## BEGIN
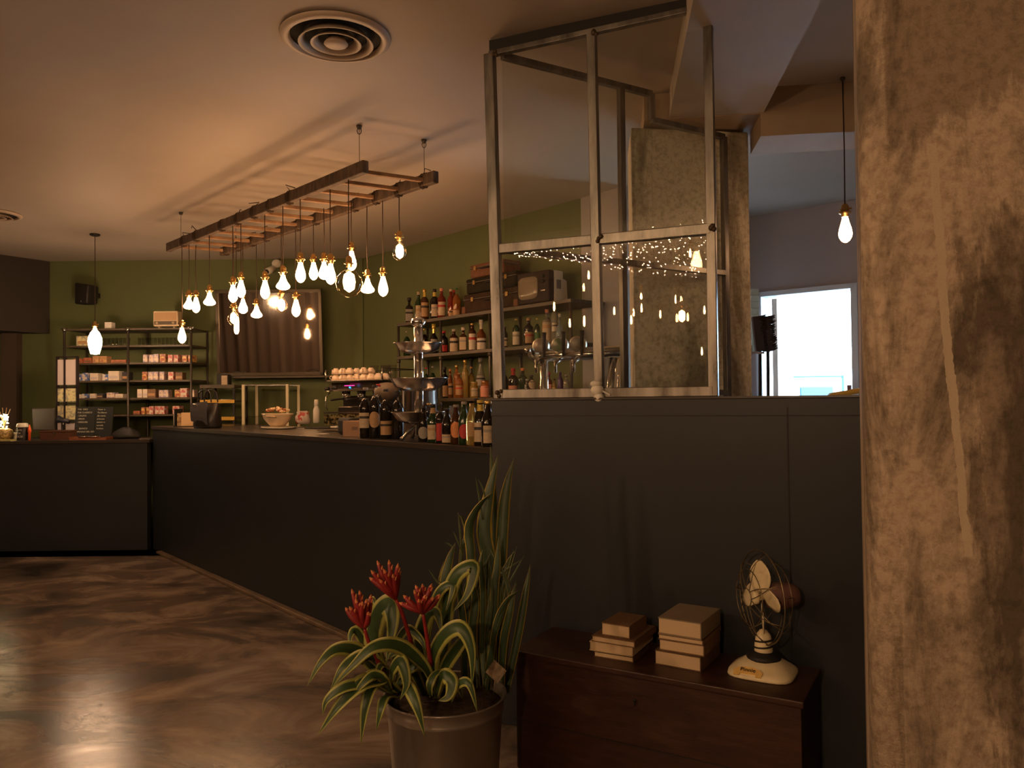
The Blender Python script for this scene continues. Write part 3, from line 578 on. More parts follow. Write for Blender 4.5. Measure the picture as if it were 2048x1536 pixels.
for k in range(22):
    u0 = rs.uniform(940, 1010); leaf([(u0, 1388, 2.75+rs.uniform(-.05, .05)), (u0+rs.uniform(-10, 10), 1290, 2.75), (u0+rs.uniform(-20, 30), 1200+rs.uniform(-30, 40), 2.76), (u0+rs.uniform(-35, 50), 1130+rs.uniform(-40, 60), 2.78)], rs.uniform(.008, .02), L_thin, face=V((0, -1, 0)), base=.8)
def flower(stem, base, tips):
    P = cat_([D(*p) for p in stem], 5); mb = MB(); mb.tube([p-bc for p in P], [.008-.003*i/len(P) for i in range(len(P))], 7)
    fl_ = link('flower', mb, M_petal, pot); B = D(*base)-bc
    for i, (u, v, y) in enumerate(tips):
        T = D(u, v, y)-bc; mid = (B+T)/2+V((rs.uniform(-.006, .006), -.006, .0)); q = cat_([B, mid, T], 5); n = len(q)
        m_ = MB(); m_.tube(q, [.006+.004*math.sin(math.pi*min(1, k/n*1.1)) if k < n-1 else .0015 for k in range(n)], 6); b2 = link('bract', m_, M_petal, fl_)
        m_ = MB(); e = T+(T-mid).normalized()*.004; m_.tube([T+(mid-T)*.35, T+(mid-T)*.12, e], [.0068, .0062, .001], 6); m_.tube([T+(mid-T)*.6, T+(mid-T)*.4+V((.006, -.004, .003)), T+(mid-T)*.3+V((.01, -.006, .008))], [.004, .004, .001], 5); link('bract_tip', m_, M_ptip, fl_)
flower([(835, 1330, 2.56), (815, 1260, 2.52), (800, 1215, 2.50), (791, 1198, 2.5)], (791, 1198, 2.5), [(755, 1123, 2.5), (778, 1122, 2.5), (743, 1142, 2.47), (740, 1156, 2.5), (796, 1129, 2.47), (798, 1137, 2.53), (768, 1140, 2.45), (786, 1150, 2.46), (760, 1160, 2.45)])
flower([(770, 1350, 2.5), (740, 1290, 2.47), (729, 1256, 2.46)], (729, 1256, 2.46), [(704, 1180, 2.46), (719, 1183, 2.48), (692, 1217, 2.46), (700, 1215, 2.42), (742, 1191, 2.46), (733, 1200, 2.43), (712, 1200, 2.43), (725, 1205, 2.41), (737, 1225, 2.42)])
flower([(862, 1330, 2.5), (855, 1280, 2.47), (846, 1226, 2.45)], (846, 1226, 2.45), [(832, 1172, 2.45), (845, 1170, 2.47), (808, 1192, 2.45), (829, 1182, 2.42), (863, 1170, 2.46), (879, 1190, 2.45), (800, 1206, 2.45), (850, 1192, 2.41), (866, 1196, 2.42), (838, 1200, 2.40)])
q = D(992, 1343, 2.62)-bc; b_ = MB(); b_.box(q, (.055, .002, .05), R=Matrix.Rotation(.75, 3, 'Y') @ Matrix.Rotation(-.5, 3, 'X')); b_.cyl(q, q-V((.01, 0, .08)), .0015, n=5); link('plant_tag', b_, mat('plant tag card', (.4, .3, .2), .6, var=.5, scale=50), pot)
# ================================================================ CHEST, BOOKS, FAN
ZC = .44
c0 = G(1022, 1300, ZC); c1 = G(1607, 1405, ZC); dc = (c1-c0).normalized(); ac = ang(dc); nc = V((-dc.y, dc.x, 0)); lc = (c1-c0).length; wc = .342
M_ch = mat('dark red brown timber', (.055, .019, .011), .45, var=.55, scale=7, stretch=(1, 6, 6), bump=.1, bscale=30, lo=.3, hi=.75)
t = thing('wooden_chest', 'dark red-brown wooden blanket chest against the charcoal partition', 'chest', (c0.x, c0.y, 0), ac)
b_ = MB(); b_.box((lc/2, wc/2+.008, .21), (lc-.02, wc-.02, .418)); link('chest_body', b_, M_ch, t, bevel=.003)
b_ = MB(); b_.box((lc/2, wc/2, ZC-.011), (lc, wc, .022)); link('lid', b_, M_ch, t, bevel=.004)
b_ = MB(); b_.lathe([(.006, 0), (.006, .004)], (lc*.47, .0, .345), 10, Matrix.Rotation(math.pi/2, 3, 'X')); b_.box((lc*.47, .0, .335), (.005, .006, .018)); link('keyhole', b_, M_black, t)
b_ = MB(); b_.box((lc/2, -.003+.0, .19), (lc-.022, .002, .003)); link('board_seam', b_, M_black, t)
def onC(u, v): p = G(u, v, ZC); return p
M_page = mat('aged page block', (.58, .43, .27), .85, var=.12, scale=60, stretch=(1, 1, 14))
def book(name, label, p, w, l, h, rz, z, cover, grp, spine='r', board=.003):
    r = thing(name, label, 'book', (p.x, p.y, z), rz, grp)
    b_ = MB(); b_.box((w/2-.001, l/2, h/2), (w-.006, l-.006, h-2*board)); link('page_block', b_, M_page, r)
    b_ = MB(); b_.box((w/2, l/2, board/2), (w, l, board)); b_.box((w/2, l/2, h-board/2), (w, l, board))
    if spine == 'r': b_.box((w-.001, l/2, h/2), (.003, l, h))
    else: b_.box((.001, l/2, h/2), (.003, l, h))
    link('cover', b_, cover, r); return r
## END
Repeat the material above verbatim, with no pictures in the output.

-- Final result --
The Blender Python script for this scene continues. Write part 3, from line 578 on. More parts follow. Write for Blender 4.5. Measure the picture as if it were 2048x1536 pixels.
for k in range(22):
    u0 = rs.uniform(940, 1010); leaf([(u0, 1388, 2.75+rs.uniform(-.05, .05)), (u0+rs.uniform(-10, 10), 1290, 2.75), (u0+rs.uniform(-20, 30), 1200+rs.uniform(-30, 40), 2.76), (u0+rs.uniform(-35, 50), 1130+rs.uniform(-40, 60), 2.78)], rs.uniform(.008, .02), L_thin, face=V((0, -1, 0)), base=.8)
def flower(stem, base, tips):
    P = cat_([D(*p) for p in stem], 5); mb = MB(); mb.tube([p-bc for p in P], [.008-.003*i/len(P) for i in range(len(P))], 7)
    fl_ = link('flower', mb, M_petal, pot); B = D(*base)-bc
    for i, (u, v, y) in enumerate(tips):
        T = D(u, v, y)-bc; mid = (B+T)/2+V((rs.uniform(-.006, .006), -.006, .0)); q = cat_([B, mid, T], 5); n = len(q)
        m_ = MB(); m_.tube(q, [.006+.004*math.sin(math.pi*min(1, k/n*1.1)) if k < n-1 else .0015 for k in range(n)], 6); b2 = link('bract', m_, M_petal, fl_)
        m_ = MB(); e = T+(T-mid).normalized()*.004; m_.tube([T+(mid-T)*.35, T+(mid-T)*.12, e], [.0068, .0062, .001], 6); m_.tube([T+(mid-T)*.6, T+(mid-T)*.4+V((.006, -.004, .003)), T+(mid-T)*.3+V((.01, -.006, .008))], [.004, .004, .001], 5); link('bract_tip', m_, M_ptip, fl_)
flower([(835, 1330, 2.56), (815, 1260, 2.52), (800, 1215, 2.50), (791, 1198, 2.5)], (791, 1198, 2.5), [(755, 1123, 2.5), (778, 1122, 2.5), (743, 1142, 2.47), (740, 1156, 2.5), (796, 1129, 2.47), (798, 1137, 2.53), (768, 1140, 2.45), (786, 1150, 2.46), (760, 1160, 2.45)])
flower([(770, 1350, 2.5), (740, 1290, 2.47), (729, 1256, 2.46)], (729, 1256, 2.46), [(704, 1180, 2.46), (719, 1183, 2.48), (692, 1217, 2.46), (700, 1215, 2.42), (742, 1191, 2.46), (733, 1200, 2.43), (712, 1200, 2.43), (725, 1205, 2.41), (737, 1225, 2.42)])
flower([(862, 1330, 2.5), (855, 1280, 2.47), (846, 1226, 2.45)], (846, 1226, 2.45), [(832, 1172, 2.45), (845, 1170, 2.47), (808, 1192, 2.45), (829, 1182, 2.42), (863, 1170, 2.46), (879, 1190, 2.45), (800, 1206, 2.45), (850, 1192, 2.41), (866, 1196, 2.42), (838, 1200, 2.40)])
q = D(992, 1343, 2.62)-bc; b_ = MB(); b_.box(q, (.055, .002, .05), R=Matrix.Rotation(.75, 3, 'Y') @ Matrix.Rotation(-.5, 3, 'X')); b_.cyl(q, q-V((.01, 0, .08)), .0015, n=5); link('plant_tag', b_, mat('plant tag card', (.4, .3, .2), .6, var=.5, scale=50), pot)
# ================================================================ CHEST, BOOKS, FAN
ZC = .44
c0 = G(1022, 1300, ZC); c1 = G(1607, 1405, ZC); dc = (c1-c0).normalized(); ac = ang(dc); nc = V((-dc.y, dc.x, 0)); lc = (c1-c0).length; wc = .342
M_ch = mat('dark red brown timber', (.055, .019, .011), .45, var=.55, scale=7, stretch=(1, 6, 6), bump=.1, bscale=30, lo=.3, hi=.75)
t = thing('wooden_chest', 'dark red-brown wooden blanket chest against the charcoal partition', 'chest', (c0.x, c0.y, 0), ac)
b_ = MB(); b_.box((lc/2, wc/2+.008, .21), (lc-.02, wc-.02, .418)); link('chest_body', b_, M_ch, t, bevel=.003)
b_ = MB(); b_.box((lc/2, wc/2, ZC-.011), (lc, wc, .022)); link('lid', b_, M_ch, t, bevel=.004)
b_ = MB(); b_.lathe([(.006, 0), (.006, .004)], (lc*.47, .0, .345), 10, Matrix.Rotation(math.pi/2, 3, 'X')); b_.box((lc*.47, .0, .335), (.005, .006, .018)); link('keyhole', b_, M_black, t)
b_ = MB(); b_.box((lc/2, -.003+.0, .19), (lc-.022, .002, .003)); link('board_seam', b_, M_black, t)
def onC(u, v): p = G(u, v, ZC); return p
M_page = mat('aged page block', (.58, .43, .27), .85, var=.12, scale=60, stretch=(1, 1, 14))
def book(name, label, p, w, l, h, rz, z, cover, grp, spine='r', board=.003):
    r = thing(name, label, 'book', (p.x, p.y, z), rz, grp)
    b_ = MB(); b_.box((w/2-.001, l/2, h/2), (w-.006, l-.006, h-2*board)); link('page_block', b_, M_page, r)
    b_ = MB(); b_.box((w/2, l/2, board/2), (w, l, board)); b_.box((w/2, l/2, h-board/2), (w, l, board))
    if spine == 'r': b_.box((w-.001, l/2, h/2), (.003, l, h))
    else: b_.box((.001, l/2, h/2), (.003, l, h))
    link('cover', b_, cover, r); return r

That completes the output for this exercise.